Yeah, lol. Funny I put my finger on it and it's puke warm, but not burning hot. If it wasn't for the sink & fan, this drive would've been dead already ;)
So that explains it, the drive is hot, but the sink is not. Might need to double check the contact interface.

Teaser alert: watch for my upcoming Bat's How To article/thread... Unleashing the Wild M.2 SSD... I'll attempt to run two M.2 NVMe drives in RAID 0 mode.

Teaser photo: I void the warranty on two Samsung SM961 256GB drives.

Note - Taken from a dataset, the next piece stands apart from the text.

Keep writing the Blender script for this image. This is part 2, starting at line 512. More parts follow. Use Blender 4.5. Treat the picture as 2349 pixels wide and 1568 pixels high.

storage 07 voiding warranty.jpg

I think the 2 larger chips on the left are the flash memory and the larger one on the right is the controller. But, what's the smaller one in between?
Sweet, that's some good info. So, it's the cache package. I didn't know if it got hot or not, but figured sitting there next to the controller, it probably did. I actually found a small sink that fit on there. Shhh, I'll say no more.
How do you like vertical M.2 socket on your asus mobo ? :p ... for me it's a design fail. Somehow other manufacturers found place between PCIE slots and ASUS couldn't. It's even worse when you find out that more expensive motherboards share the same PCB.
I have complained about that one M.2 mount next to the RAM DIMMs. I haven't actually installed it yet, but I did a trial fit and it sucks. That bracket is almost 5" long and is going to be in the way of one of my waterloop hoses. Probably tomorrow morning since I just got all my backups done.

There is a lot of things I like and love about this motherboard, but that ain't one of them. Another thing (since you got me going), the slots for cards are too cramped together. Well, part of the problem is this wifi card with a big heatsink. Maybe I should go back to a hardwire (which means I need to run some CAT 5 around a doorway). It'll be a pain because I have to take the molding/trim off and sawzall a groove in the drywall, etc. etc, mumble, mumble.
btw. PCIE SSD are not visible in all PCIE slots. In one of them OS can't see my drives ( don't remember exactly which one was it ).
So that explains it, the drive is hot, but the sink is not. Might need to double check the contact interface.

Teaser alert: watch for my upcoming Bat's How To article/thread... Unleashing the Wild M.2 SSD... I'll attempt to run two M.2 NVMe drives in RAID 0 mode.

Teaser photo: I void the warranty on two Samsung SM961 256GB drives.

View attachment 193383

I think the 2 larger chips on the left are the flash memory and the larger one on the right is the controller. But, what's the smaller one in between?
dram cache? Look it up and see. :)
Yes, from that link Nebulous posted, it is the cache. I actually found a small sink that fits on that cache package IC chip.

Here's a photo of some various sinks I'm trial fitting (nothing attached in this shot).
storage 08 trial fitting different sinks.jpg

I had a few different sinks to choose from, I not only had a small box with odd or leftover or used sinks, but I also found some that were still brand new in the package.